3 Planet Earth (British Broadcasting Corporation) Essential
viewing, this BBC series, recently released on DVD, contains the most
compelling and spectacular nature footage ever committed to film. We
fall into this at my house, sputtering and gesturing wildly at the TV
screen (regardless of whether drugs are involved).
4 La Vie en rose (Olivier Dahan) I rolled my eyes like the rest of
you at the suggestion of an Edith Piaf biopic--but it's one of the
best I've seen, ennobled by a superb performance by Marion
Cotillard.
5 Superbad (Greg Mottola) A very funny and cringingly accurate
musing on high school anxiety, complete with a drunken boy-on-boy
"love" scene.
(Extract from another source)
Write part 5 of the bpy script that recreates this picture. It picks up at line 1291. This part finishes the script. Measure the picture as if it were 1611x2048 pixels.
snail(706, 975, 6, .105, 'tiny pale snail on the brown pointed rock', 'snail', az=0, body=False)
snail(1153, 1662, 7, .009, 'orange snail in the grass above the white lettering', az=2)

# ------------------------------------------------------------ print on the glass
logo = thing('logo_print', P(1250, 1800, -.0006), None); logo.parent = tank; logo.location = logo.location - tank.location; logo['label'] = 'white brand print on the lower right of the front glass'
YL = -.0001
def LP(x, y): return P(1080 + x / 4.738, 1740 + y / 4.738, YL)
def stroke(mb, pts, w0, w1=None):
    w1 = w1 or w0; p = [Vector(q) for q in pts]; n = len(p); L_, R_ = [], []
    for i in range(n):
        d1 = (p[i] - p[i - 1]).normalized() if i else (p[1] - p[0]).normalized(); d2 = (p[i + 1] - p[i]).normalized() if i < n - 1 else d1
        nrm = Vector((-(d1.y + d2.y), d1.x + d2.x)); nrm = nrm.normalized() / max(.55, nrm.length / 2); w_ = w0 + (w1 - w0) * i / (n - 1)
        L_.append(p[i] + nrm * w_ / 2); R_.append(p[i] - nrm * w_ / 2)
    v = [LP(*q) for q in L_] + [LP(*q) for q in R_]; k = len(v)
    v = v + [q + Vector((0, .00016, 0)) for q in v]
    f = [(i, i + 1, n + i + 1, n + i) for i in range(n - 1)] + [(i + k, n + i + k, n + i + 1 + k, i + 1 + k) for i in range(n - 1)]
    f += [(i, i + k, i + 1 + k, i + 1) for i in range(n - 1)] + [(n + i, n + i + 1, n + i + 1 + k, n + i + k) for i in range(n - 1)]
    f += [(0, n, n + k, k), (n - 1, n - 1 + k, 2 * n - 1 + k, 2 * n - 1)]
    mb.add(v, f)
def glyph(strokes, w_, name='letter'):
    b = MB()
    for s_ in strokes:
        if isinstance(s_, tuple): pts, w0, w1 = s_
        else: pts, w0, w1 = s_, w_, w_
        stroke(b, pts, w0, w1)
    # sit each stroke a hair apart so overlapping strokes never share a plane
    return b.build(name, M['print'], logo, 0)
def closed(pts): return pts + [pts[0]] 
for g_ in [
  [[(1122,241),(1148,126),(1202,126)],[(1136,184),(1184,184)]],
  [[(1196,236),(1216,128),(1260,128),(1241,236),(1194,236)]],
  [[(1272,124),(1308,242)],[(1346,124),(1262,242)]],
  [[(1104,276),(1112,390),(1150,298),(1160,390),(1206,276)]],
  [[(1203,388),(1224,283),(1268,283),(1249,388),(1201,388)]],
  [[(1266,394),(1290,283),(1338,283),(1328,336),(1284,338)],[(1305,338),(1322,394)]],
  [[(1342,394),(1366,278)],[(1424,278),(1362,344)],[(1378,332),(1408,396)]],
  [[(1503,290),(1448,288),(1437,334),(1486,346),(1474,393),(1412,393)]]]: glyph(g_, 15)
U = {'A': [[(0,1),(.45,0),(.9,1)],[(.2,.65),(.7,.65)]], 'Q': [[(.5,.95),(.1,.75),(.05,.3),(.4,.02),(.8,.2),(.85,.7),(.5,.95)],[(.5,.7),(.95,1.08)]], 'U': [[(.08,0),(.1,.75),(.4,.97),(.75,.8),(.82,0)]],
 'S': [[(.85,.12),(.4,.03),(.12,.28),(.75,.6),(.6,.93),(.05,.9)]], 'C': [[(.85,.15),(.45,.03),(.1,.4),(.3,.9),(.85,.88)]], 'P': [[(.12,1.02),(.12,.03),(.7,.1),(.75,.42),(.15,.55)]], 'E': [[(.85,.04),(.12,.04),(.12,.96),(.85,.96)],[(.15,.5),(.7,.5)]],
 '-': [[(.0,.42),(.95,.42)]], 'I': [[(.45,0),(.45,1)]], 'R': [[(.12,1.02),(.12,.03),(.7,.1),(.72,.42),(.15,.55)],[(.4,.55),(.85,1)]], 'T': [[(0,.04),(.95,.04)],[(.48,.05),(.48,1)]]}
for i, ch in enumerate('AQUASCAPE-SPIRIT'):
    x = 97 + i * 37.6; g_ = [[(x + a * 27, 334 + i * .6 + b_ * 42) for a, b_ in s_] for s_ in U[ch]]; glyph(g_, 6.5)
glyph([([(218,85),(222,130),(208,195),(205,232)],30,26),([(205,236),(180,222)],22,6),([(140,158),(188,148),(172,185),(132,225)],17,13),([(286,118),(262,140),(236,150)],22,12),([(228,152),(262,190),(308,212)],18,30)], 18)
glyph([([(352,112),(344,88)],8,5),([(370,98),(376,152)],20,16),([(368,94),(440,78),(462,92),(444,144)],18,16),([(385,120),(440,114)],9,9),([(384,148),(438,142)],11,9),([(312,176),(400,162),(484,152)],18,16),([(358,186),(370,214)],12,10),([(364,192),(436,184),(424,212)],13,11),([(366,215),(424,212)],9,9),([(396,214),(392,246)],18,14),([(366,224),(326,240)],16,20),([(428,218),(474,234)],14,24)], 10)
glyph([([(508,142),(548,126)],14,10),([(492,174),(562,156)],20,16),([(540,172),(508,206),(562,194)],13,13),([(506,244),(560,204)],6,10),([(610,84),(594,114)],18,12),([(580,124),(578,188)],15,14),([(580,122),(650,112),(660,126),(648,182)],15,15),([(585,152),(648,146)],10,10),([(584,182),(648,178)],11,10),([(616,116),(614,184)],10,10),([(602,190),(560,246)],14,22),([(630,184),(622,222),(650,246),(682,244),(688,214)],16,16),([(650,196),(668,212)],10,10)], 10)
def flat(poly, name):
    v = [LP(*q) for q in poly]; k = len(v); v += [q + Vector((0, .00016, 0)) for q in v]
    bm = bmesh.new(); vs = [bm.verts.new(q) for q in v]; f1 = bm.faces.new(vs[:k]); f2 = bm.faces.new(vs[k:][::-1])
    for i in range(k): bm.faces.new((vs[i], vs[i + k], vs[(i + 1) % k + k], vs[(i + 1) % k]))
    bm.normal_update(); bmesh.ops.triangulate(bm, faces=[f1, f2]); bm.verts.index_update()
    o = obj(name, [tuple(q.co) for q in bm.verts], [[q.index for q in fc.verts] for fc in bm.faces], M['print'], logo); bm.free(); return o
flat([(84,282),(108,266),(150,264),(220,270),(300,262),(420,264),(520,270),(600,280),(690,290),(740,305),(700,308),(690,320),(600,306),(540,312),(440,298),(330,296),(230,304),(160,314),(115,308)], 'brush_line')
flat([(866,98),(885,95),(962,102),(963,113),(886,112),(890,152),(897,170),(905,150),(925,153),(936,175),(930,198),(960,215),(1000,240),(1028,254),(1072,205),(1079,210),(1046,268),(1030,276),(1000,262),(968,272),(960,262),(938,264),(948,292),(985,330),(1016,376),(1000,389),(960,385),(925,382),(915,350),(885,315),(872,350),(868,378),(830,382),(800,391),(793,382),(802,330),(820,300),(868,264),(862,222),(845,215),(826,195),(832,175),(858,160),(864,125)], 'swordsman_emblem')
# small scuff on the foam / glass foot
What's not to like?
6 The Sarah Silverman Program (Comedy Central) From the woman who
made Paris Hilton cry (the night before her incarceration). I think
Silverman gets away with murder--and I love to watch.
7 Blades of Glory (Will Speck and Josh Gordon) Watch it for the
costumes alone! This movie made me gag--often with laughter.
8 Eastern Promises (David Cronenberg) Cronenberg has said,
"I'm not interested in the mechanics of the mob ... but [in]
criminality and people who live in a state of perpetual
transgression--that is interesting to me." Some of you may agree.
9 Control (Anton Corbijn) The songs of Joy Division, to which this
film pays tribute, seized me at an impressionable age. Control is (at
least) a beautiful-looking tribute to its sound track, and Ian
Curtis's music has lost none of its enigmatic power.
10 Sicko (Michael Moore) Our health care system isn't working.
If this movie helps ignite a dialogue that will improve the situation,
bravo. And while we're at it, let's impeach the president.